C’est ainsi qu’il en était venu à remettre, violemment, en cause l’école aristotélicienne arabo-musulmane, et les Mutazilites, coupables, selon lui, d’avoir couché sur le lit de Procuste de la raison la théologie et les principes moraux. Pourtant, « ces chatouilleux » devraient savoir que ces divergences de point de vue sont expressément rendues licites par un hadith : « le désaccord d’opinions régnant dans ma communauté est une manifestation de la grâce divine ».Personne n’a donc le monopole de la vertu : la parole est au ban et même à l’arrière ban, qu’on se le dise !
De plus, le wahhabisme est une secte qui se drape dans les plis de la gandoura de la branche sunnite péninsulaire, hanbalite. Mais l’habit n’a jamais fait le moine, que l’on sache.
Selon la solution traditionnelle sunnite, il n’est plus permis de constituer un nouveau corps de doctrine, pas même en faisant des emprunts ajustés et ciselés à ses quatre obédiences. Or, qu’a fait le wahhabisme, sinon constituer un nouveau corpus en piochant dans la nécropole du salafisme d’abord, dans le hanbalisme ensuite et surtout - puisqu’il faut être en tête de gondole, si on veut, à terme, détenir le monopole du marché de la foi » – se démarquer de la concurrence, avant de la battre.
Notons toutefois que les tenants du « Salaf » comme ceux du « Khalaf » ont eu recours à l’interprétation des versets coraniques. Nous sommes donc loin du « texte dicté par Dieu », monolithique, inaltérable à la pensée des hommes et indifférent à la marche du temps, tel que proclamé par le tenant du Salaf ainsi que – curieusement- par ses pourfendeurs aussi bien chrétiens, juifs, qu’athées.
4- De l’interprétation du Coran
Contre l’évidence historique, des faux amis, et de vrais ennemis du Coran, s’entendent pour venir nous dire : « le Coran est un texte dicté à Mahomet , c’est la quintessence de la parole divine, on ne doit pas l’interpréter ».
L’orthopraxie juive confère une importance particulière à la pratique des commandements mosaïques de la Thora des Mitzvot et de la Halakha. Une longue pratique de l’injustice a amené les juifs à soustraire l’orthopraxie de l’effet délétère résultant des incursions des antisémites dans leur religion : l’étude permanente des Commentateurs Talmudiques veille à son intégrité.
L’orthopraxie musulmane s’appuie sur les différents Fiqhs. Le rôle imparti aux Oulamas est celui des Commentateurs Talmudiques (ils n’ont cependant pas, dans l’obédience malékite, l’autorité spirituelle d’un rabbin : c’est ce qui explique pourquoi ils ont brillé par leur absence, ces 30 dernières années) : ils veillent à la fluidité des Fiqhs dans le contemporain.

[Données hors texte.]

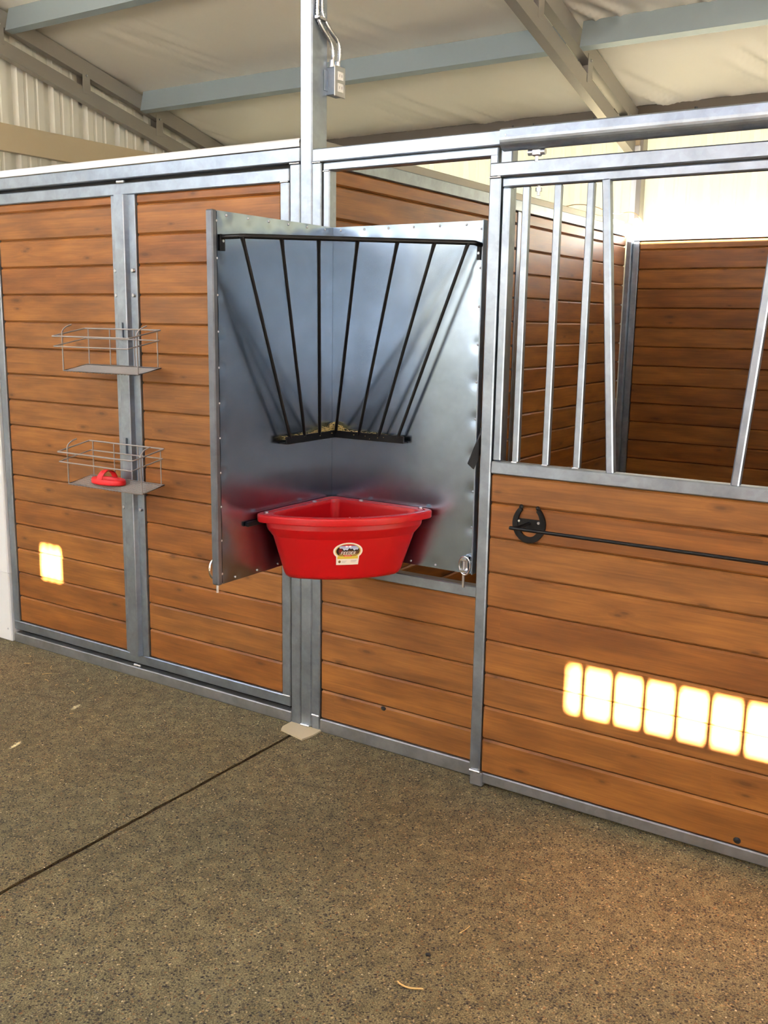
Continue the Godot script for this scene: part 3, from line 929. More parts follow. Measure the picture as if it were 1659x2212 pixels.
func build_sliding_door() -> void:
	var d := thing("door_2", "sliding stall door with planks below and a barred grille with a V yoke above", "door", Vector3(1.54, 0.015, 0.04), "", "structure")
	var zf := 0.060
	var zb := 0.018
	bar("stile", d, M.galv, Vector3(0.858, 0.06, zb), Vector3(0.901, 2.210, zf))
	bar("stile", d, M.galv, Vector3(2.183, 0.06, zb), Vector3(2.226, 2.210, zf))
	bar("top_rail", d, M.galv, Vector3(0.858, 2.212, zb), Vector3(2.226, 2.258, zf))
	weld(d, Vector3(0.860, 2.211, 0.0605), Vector3(0.900, 2.211, 0.0605))
	bar("bottom_rail", d, M.galv_wide, Vector3(0.905, 0.015, zb), Vector3(2.18, 0.057, zf - 0.006))
	var boot := bar("guide_boot", d, M.galv_wide, Vector3(0.862, 0.002, zb - 0.004), Vector3(0.914, 0.058, zf + 0.003), 0.004)
	weld(boot, Vector3(0.862, 0.061, 0.063), Vector3(0.906, 0.061, 0.063), 0.005)
	bar("grille_rail", d, M.galv, Vector3(0.903, 2.178, zb), Vector3(2.181, 2.208, zf - 0.008))
	bar("grille_rail", d, M.galv, Vector3(0.903, 1.202, zb), Vector3(2.181, 1.247, zf))
	bar("grille_stile", d, M.galv, Vector3(0.905, 1.248, zb), Vector3(0.934, 2.177, zf - 0.008))
	bar("grille_stile", d, M.galv, Vector3(2.150, 1.248, zb), Vector3(2.179, 2.177, zf - 0.008))
	for x in [0.988, 1.102, 1.216, 1.868, 1.982, 2.096]:
		var bb := bar("grille_bar", d, M.galv, Vector3(x - 0.0115, 1.248, 0.022), Vector3(x + 0.0115, 2.177, 0.046), 0.003)
		weld(bb, Vector3(x - 0.011, 1.249, 0.048), Vector3(x + 0.011, 1.249, 0.048), 0.003)
	for q in [[1.271, 1.341], [1.813, 1.743]]:
		var g := Geo.new()
		var a := Vector3(q[1], 1.243, 0.045)
		var b := Vector3(q[0], 2.182, 0.045)
		var up := (b - a).normalized()
		var bas := Basis(Vector3(0, 0, 1).cross(up).normalized() * -1.0, up, Vector3(0, 0, 1))
		g.box((a + b) * 0.5, Vector3(0.026, (b - a).length(), 0.034), 0.004, 1, bas)
		obj("yoke_bar", g, M.galv, d)
	var ys := [0.058, 0.194, 0.3228, 0.4516, 0.5804, 0.7092, 0.838, 0.968, 1.095, 1.201]
	tongue(d, Vector3(0.902, 0.058, 0.032), Vector3(2.182, 1.201, 0.040))
	for k in 9:
		board(d, Vector3(0.902, ys[k], 0.020), Vector3(2.182, ys[k + 1], 0.0535), 0)
	var kn := Geo.new()
	kn.ball(Vector3(1.845, 0.080, 0.053), Vector3(0.014, 0.012, 0.002), 8, 5)
	obj("knot_hole", kn, M.stone, d)
	# trolley hanger with its bolt
	for tx in [1.028, 2.05]:
		var t := Geo.new()
		t.box(Vector3(tx, 2.279, 0.056), Vector3(0.030, 0.022, 0.024), 0.004)
		t.tube([Vector3(tx, 2.25, 0.056), Vector3(tx, 2.285, 0.056)], 0.007, 8)
		t.tube([Vector3(tx, 2.147, 0.030), Vector3(tx, 2.18, 0.030)], 0.006, 8)
		t.tube([Vector3(tx, 2.160, 0.030), Vector3(tx, 2.172, 0.030)], 0.011, 6)
		var tr := obj("trolley_bolt", t, M.zinc, d)
		for s in [-1.0, 1.0]:
			var wg := Geo.new()
			wg.tube([Vector3(tx + s * 0.014, 2.281, 0.056), Vector3(tx + s * 0.030, 2.281, 0.056)], 0.010, 12)
			obj("nut", wg, M.zinc, tr)
	# cover of the track
	var h := thing("door_track", "rounded galvanized track cover above the sliding door", "track", Vector3(1.9, 2.29, 0.08))
	var c := Geo.new()
	var s := PackedVector2Array([Vector2(0.0, 2.363), Vector2(0.096, 2.358), Vector2(0.102, 2.353), Vector2(0.104, 2.330)])
	for k in 9:
		s.append(Vector2(0.066, 2.328) + Vector2(cos(PI * 0.5 * k / 8.0), -sin(PI * 0.5 * k / 8.0)) * 0.038)
	s.append_array([Vector2(0.062, 2.290), Vector2(0.062, 2.294), Vector2(0.085, 2.299), Vector2(0.099, 2.322), Vector2(0.0975, 2.352), Vector2(0.0, 2.358)])
	c.prism(s, Vector3(0.912, 0, 0), Vector3(0, 0, 1), Vector3(0, 1, 0), Vector3(3.2, 0, 0))
	obj("cover", c, M.galv, h)
	bar("rear_flange", h, M.galv, Vector3(0.95, 2.300, 0.002), Vector3(4.11, 2.356, 0.040), 0.003)
	bar("end_plate", h, M.galv, Vector3(0.913, 2.322, 0.004), Vector3(0.917, 2.356, 0.096), 0.001)
	for x in [0.955, 1.03, 1.235, 1.55, 1.9]:
		bolt("screw", h, Vector3(x, 2.357, 0.092), Vector3(0, 1, 0.1).normalized(), 0.0045, 0.007, M.stone)
	bolt("screw", h, Vector3(0.935, 2.335, 0.103), Vector3(0, 0, 1), 0.004, 0.002, M.zinc)
	# black flap on the stile
	var st := thing("door_flap", "black pointed flap on the left stile of the sliding door", "flap", Vector3(0.855, 1.22, 0.07))
	var fg := Geo.new()
	fg.prism(PackedVector2Array([Vector2(0, 1.366), Vector2(0.070, 1.236), Vector2(0.042, 1.214), Vector2(0, 1.290)]), Vector3(0.852, 0, 0.034), Vector3(-0.32, 0, 0.95).normalized(), Vector3(0, 1, 0), Vector3(0.006, 0, 0.002))
	obj("leaf", fg, M.rubber, st)
	bar("mount", st, M.rubber, Vector3(0.846, 1.285, 0.024), Vector3(0.8575, 1.36, 0.046), 0.002)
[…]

Mais le caractère purement consultatif, résultant de l’absence de clergé, rend l’action des Oulamas difficile : chaque décision se met en place par consensus et doit « donner du temps au temps ».
Dès lors, ceux qui proclament que l’Islam de France n’est pas miscible dans la démocratie, nous la « baillent » bien belle : ils devraient se mettre en conformité avec la réalité des choses ! Ces gens–là (n’est-ce pas, M. Sarkozy ?) ont l’outrecuidance de venir interposer, en permanence, les « décisions autorisées » d’El Azhar – d’obédience Chafe’ite, pourtant – entre la République et l’Islam de France d’obédience malékite en majorité. Ce faisant, ils établissent l’arc électrique nécessaire et suffisant pour brouiller la réception des uns et des autres et « shunter » la réalité : « tout va bien, dormez, bonnes gens ! ».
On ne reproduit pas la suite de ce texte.